### What you should do:
Leave the pictures out and write out exactly the lines from the top of the entries through the line containing "scn.view_settings.look='None'".

### Data lines:
========================

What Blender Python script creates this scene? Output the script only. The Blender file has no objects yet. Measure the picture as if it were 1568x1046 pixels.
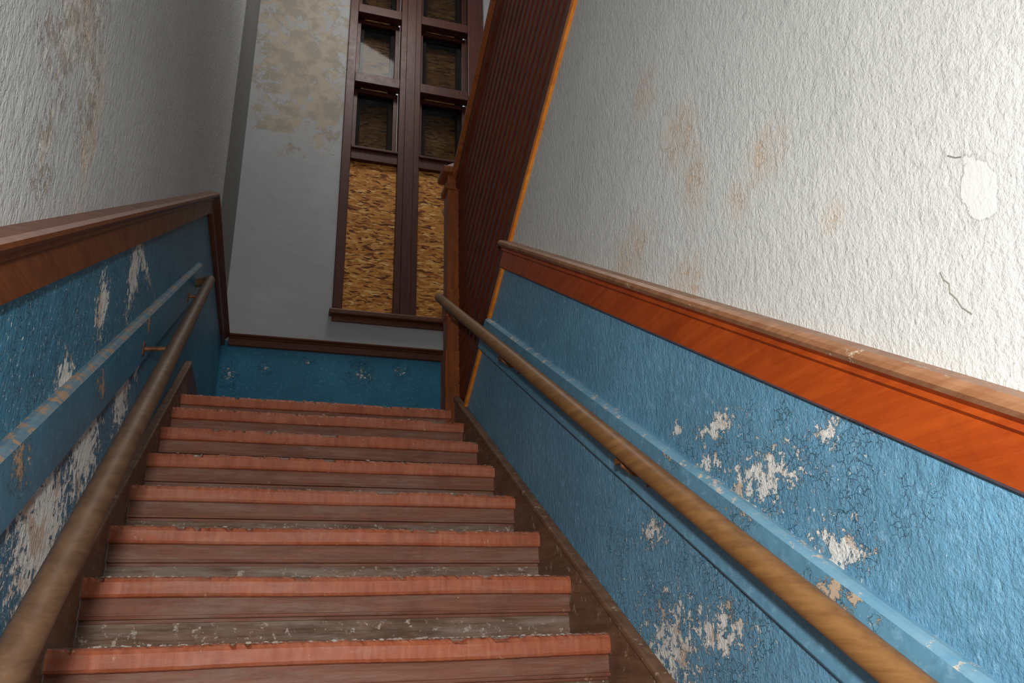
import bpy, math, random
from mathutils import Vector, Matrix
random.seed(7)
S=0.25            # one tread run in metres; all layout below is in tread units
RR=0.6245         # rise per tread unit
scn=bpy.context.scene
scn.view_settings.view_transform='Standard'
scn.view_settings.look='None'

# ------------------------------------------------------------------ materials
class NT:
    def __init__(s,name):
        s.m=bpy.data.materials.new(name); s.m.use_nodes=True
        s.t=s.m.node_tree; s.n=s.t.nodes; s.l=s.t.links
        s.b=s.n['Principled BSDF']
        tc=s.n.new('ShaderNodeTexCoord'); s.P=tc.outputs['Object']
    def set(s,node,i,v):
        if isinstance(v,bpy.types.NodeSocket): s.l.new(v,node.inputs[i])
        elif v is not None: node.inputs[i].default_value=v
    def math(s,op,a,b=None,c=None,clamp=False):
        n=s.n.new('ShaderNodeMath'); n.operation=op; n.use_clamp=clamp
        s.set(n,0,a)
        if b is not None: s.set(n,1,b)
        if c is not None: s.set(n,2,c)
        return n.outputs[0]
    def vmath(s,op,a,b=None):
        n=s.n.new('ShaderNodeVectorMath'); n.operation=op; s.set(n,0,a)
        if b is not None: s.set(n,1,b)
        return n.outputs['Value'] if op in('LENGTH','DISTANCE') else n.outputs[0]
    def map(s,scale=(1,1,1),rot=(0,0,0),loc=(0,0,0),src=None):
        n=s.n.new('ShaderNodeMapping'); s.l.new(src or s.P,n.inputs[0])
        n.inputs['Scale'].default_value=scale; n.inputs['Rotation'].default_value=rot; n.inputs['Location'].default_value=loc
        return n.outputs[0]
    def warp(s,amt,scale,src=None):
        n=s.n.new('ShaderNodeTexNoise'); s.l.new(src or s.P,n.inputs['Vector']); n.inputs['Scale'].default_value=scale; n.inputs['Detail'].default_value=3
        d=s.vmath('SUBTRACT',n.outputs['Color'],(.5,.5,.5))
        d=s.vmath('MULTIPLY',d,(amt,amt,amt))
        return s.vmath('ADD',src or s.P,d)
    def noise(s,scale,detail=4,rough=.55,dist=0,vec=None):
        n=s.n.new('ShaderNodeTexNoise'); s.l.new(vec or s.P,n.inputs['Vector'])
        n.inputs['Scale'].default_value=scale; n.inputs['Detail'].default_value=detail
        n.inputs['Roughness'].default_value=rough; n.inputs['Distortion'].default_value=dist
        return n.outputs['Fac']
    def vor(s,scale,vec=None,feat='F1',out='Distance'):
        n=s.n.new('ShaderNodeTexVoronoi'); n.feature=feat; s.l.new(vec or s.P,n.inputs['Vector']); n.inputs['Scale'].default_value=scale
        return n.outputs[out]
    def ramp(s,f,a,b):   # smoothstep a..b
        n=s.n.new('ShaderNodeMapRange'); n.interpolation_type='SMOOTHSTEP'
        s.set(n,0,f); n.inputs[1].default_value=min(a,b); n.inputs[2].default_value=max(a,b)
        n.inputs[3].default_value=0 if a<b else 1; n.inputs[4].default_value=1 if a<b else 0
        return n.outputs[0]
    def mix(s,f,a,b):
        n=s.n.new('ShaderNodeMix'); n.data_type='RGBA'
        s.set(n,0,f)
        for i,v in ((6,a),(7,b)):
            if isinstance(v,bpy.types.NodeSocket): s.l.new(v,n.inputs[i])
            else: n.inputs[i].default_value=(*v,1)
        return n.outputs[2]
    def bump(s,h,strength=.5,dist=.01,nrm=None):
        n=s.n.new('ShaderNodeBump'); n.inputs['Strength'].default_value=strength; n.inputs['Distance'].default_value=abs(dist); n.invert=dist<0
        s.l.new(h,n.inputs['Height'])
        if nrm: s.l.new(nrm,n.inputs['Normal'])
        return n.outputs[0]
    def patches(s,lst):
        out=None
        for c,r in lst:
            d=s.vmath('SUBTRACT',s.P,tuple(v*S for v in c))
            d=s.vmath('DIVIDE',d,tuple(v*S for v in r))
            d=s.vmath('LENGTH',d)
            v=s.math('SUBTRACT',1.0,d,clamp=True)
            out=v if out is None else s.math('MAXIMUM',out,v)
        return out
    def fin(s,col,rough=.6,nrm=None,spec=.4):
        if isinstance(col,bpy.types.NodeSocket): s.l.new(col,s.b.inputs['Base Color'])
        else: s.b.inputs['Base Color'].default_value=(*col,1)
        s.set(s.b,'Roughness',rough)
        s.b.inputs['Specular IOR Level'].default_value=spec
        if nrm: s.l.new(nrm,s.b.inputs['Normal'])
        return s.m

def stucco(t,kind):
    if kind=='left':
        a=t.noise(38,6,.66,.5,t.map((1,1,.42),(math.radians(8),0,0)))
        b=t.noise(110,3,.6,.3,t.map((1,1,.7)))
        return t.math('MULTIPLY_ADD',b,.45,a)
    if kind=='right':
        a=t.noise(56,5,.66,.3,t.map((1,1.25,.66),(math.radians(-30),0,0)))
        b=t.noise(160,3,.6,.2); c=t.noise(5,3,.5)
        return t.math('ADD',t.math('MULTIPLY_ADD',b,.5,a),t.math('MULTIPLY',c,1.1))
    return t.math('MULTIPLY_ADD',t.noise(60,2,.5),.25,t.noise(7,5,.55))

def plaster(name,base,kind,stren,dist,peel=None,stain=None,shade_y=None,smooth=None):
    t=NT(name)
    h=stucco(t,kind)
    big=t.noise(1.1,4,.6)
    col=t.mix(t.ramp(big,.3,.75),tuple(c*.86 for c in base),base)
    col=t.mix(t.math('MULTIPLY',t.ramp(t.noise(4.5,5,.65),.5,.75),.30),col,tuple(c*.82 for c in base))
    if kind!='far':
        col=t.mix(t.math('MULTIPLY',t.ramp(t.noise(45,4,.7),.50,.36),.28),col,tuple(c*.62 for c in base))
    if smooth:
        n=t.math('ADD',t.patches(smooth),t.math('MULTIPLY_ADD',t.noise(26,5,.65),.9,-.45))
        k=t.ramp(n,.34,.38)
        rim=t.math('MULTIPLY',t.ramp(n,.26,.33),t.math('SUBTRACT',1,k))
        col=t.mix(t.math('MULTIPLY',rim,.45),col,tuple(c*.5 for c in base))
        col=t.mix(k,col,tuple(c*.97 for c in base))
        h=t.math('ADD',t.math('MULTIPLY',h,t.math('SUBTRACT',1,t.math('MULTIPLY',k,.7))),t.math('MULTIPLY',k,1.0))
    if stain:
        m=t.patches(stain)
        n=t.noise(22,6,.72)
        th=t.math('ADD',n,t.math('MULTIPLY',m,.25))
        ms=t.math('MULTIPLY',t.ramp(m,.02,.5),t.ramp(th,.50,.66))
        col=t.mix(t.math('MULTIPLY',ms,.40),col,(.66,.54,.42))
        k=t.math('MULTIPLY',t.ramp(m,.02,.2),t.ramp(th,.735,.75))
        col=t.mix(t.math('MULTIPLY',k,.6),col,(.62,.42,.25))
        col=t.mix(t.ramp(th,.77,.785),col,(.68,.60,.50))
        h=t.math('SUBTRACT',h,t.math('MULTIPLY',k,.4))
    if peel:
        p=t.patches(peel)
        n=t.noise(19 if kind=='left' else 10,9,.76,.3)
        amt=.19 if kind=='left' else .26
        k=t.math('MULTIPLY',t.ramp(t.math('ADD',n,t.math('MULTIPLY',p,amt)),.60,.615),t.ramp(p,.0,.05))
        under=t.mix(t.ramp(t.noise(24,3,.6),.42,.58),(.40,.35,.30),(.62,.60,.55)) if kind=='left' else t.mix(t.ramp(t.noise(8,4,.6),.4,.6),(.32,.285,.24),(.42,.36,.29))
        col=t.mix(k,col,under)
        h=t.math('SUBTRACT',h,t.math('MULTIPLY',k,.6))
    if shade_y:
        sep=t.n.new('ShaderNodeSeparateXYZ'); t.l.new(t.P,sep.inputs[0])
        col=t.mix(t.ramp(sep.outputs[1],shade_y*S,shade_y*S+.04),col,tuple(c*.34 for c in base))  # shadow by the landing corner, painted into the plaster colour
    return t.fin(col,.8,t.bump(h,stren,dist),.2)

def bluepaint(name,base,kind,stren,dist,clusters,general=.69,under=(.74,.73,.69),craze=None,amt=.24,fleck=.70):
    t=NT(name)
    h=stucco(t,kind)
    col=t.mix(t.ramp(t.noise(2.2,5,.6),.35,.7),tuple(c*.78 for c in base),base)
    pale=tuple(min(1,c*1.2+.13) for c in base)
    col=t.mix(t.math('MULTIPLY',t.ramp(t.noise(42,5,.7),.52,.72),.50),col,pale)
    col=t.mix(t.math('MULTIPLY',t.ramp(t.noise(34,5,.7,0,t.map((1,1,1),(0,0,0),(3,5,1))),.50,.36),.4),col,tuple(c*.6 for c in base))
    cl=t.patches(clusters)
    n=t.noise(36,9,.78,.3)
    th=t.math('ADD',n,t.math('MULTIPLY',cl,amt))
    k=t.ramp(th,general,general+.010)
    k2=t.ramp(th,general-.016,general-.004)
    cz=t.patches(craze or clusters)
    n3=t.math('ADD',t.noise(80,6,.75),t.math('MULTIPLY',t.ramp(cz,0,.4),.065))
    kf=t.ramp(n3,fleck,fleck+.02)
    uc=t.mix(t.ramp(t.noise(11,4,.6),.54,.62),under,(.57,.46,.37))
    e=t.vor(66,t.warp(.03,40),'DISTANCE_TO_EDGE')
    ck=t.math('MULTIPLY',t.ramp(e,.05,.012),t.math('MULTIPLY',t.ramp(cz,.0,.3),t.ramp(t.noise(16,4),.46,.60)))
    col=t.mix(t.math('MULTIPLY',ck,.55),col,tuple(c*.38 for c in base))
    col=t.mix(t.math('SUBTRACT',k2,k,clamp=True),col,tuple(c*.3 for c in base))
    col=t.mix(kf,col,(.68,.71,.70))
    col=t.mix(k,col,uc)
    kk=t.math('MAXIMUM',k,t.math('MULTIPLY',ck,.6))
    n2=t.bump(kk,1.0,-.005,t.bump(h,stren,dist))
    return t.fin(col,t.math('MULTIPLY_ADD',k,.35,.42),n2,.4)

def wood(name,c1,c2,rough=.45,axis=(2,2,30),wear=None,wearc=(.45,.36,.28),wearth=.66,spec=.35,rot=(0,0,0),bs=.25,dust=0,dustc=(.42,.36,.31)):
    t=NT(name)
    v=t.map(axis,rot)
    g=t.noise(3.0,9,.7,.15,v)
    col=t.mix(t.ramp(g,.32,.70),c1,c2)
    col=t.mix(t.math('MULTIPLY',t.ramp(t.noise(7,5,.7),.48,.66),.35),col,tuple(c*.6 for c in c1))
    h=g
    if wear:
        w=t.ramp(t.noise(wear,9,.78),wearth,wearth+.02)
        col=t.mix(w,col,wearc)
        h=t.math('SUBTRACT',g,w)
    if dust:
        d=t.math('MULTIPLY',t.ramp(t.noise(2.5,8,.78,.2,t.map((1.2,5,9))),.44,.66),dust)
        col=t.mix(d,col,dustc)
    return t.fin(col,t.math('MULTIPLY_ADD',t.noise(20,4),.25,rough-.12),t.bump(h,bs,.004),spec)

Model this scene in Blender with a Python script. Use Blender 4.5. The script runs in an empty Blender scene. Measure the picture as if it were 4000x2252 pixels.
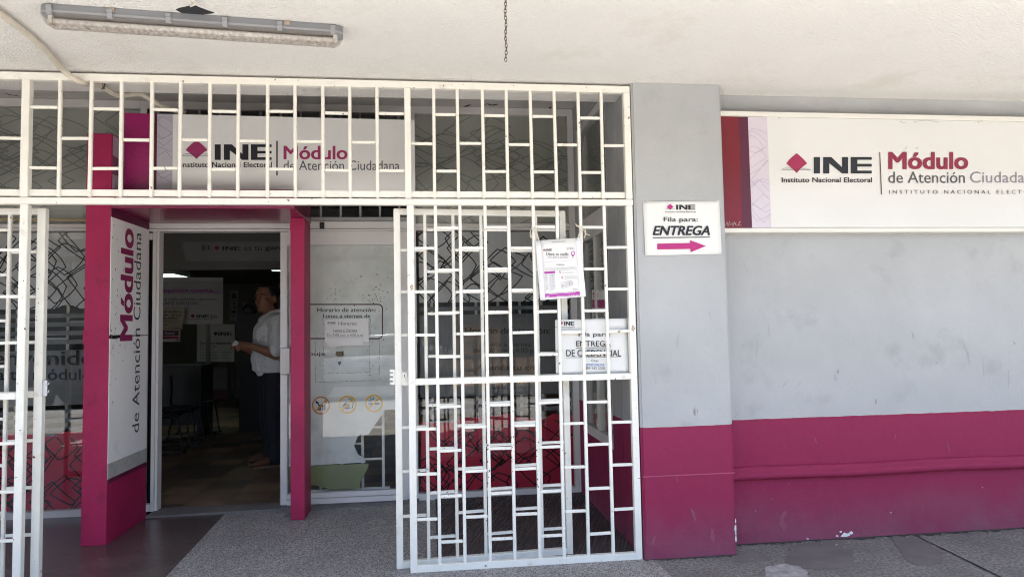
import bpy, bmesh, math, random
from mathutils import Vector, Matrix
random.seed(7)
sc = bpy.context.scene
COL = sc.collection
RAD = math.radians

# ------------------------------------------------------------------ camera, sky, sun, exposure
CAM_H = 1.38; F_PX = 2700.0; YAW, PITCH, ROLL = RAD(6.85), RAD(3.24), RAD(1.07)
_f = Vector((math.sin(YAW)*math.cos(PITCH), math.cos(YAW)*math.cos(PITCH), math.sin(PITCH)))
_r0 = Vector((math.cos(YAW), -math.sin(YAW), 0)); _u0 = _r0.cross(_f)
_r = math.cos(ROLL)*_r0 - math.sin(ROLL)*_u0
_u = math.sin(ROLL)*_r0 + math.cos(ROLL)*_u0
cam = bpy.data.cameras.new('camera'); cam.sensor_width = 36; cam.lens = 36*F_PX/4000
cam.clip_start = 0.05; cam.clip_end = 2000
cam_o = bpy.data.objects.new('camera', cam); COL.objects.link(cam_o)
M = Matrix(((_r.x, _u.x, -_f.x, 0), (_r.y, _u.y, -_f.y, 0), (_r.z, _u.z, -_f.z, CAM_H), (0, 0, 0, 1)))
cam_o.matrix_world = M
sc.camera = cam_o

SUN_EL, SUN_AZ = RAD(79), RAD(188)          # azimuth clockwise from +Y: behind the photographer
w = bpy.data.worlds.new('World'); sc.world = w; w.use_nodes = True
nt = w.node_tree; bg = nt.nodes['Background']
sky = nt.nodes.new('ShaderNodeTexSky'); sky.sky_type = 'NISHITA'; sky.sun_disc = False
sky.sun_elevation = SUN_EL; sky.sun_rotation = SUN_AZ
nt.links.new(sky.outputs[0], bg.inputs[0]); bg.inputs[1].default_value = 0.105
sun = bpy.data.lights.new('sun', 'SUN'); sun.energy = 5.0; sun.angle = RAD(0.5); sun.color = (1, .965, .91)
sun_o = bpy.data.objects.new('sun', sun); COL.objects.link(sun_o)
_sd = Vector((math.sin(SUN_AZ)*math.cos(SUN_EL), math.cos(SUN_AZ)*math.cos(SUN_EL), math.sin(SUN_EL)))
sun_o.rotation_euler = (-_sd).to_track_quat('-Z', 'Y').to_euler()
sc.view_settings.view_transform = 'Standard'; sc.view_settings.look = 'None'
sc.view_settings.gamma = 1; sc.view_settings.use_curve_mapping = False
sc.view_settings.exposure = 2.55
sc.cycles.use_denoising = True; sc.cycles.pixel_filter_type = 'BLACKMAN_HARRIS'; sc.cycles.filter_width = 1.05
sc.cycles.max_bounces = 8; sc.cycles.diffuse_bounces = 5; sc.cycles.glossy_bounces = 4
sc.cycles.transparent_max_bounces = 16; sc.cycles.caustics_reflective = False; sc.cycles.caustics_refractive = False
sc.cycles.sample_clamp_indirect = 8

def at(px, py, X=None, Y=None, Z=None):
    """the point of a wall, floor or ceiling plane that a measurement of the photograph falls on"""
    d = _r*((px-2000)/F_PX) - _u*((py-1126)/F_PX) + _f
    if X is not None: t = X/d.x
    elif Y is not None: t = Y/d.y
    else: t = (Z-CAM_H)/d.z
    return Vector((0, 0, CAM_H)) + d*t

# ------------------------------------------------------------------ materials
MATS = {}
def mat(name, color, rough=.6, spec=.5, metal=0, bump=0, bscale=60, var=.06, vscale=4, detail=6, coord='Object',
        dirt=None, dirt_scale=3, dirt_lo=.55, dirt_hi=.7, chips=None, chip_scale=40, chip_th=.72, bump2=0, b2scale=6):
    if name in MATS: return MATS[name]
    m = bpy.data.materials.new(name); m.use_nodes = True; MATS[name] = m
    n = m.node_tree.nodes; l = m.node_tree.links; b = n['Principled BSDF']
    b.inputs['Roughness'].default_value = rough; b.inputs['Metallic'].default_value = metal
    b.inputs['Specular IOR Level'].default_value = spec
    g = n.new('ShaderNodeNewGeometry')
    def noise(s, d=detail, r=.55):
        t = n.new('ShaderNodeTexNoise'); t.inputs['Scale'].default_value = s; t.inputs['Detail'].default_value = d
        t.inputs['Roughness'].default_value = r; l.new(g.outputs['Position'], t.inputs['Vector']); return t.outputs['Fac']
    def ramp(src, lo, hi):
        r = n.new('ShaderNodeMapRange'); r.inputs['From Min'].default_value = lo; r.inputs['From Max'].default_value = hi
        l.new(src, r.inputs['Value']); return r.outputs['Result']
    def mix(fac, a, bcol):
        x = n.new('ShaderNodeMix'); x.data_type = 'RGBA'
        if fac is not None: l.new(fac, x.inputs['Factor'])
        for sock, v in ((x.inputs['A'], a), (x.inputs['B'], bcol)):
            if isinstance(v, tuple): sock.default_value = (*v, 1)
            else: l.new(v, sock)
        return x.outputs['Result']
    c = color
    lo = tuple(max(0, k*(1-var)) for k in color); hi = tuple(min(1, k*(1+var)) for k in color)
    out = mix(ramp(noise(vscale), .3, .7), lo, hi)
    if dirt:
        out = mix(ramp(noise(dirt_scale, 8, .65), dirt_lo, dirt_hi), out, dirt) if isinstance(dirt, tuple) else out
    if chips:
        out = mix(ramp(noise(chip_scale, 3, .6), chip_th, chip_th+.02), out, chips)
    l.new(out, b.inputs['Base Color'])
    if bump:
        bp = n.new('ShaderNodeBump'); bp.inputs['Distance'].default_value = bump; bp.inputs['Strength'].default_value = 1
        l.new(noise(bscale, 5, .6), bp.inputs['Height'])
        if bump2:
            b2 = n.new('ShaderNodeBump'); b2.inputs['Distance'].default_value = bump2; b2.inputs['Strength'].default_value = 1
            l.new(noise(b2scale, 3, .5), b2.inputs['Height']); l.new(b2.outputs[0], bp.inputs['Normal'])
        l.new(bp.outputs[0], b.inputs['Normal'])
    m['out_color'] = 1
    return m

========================

### Result of the exercise:
What Blender Python script creates this scene? Output the script only. The Blender file has no objects yet. Measure the picture as if it were 1568x1046 pixels.
import bpy, math, random
from mathutils import Vector, Matrix
random.seed(7)
S=0.25            # one tread run in metres; all layout below is in tread units
RR=0.6245         # rise per tread unit
scn=bpy.context.scene
scn.view_settings.view_transform='Standard'
scn.view_settings.look='None'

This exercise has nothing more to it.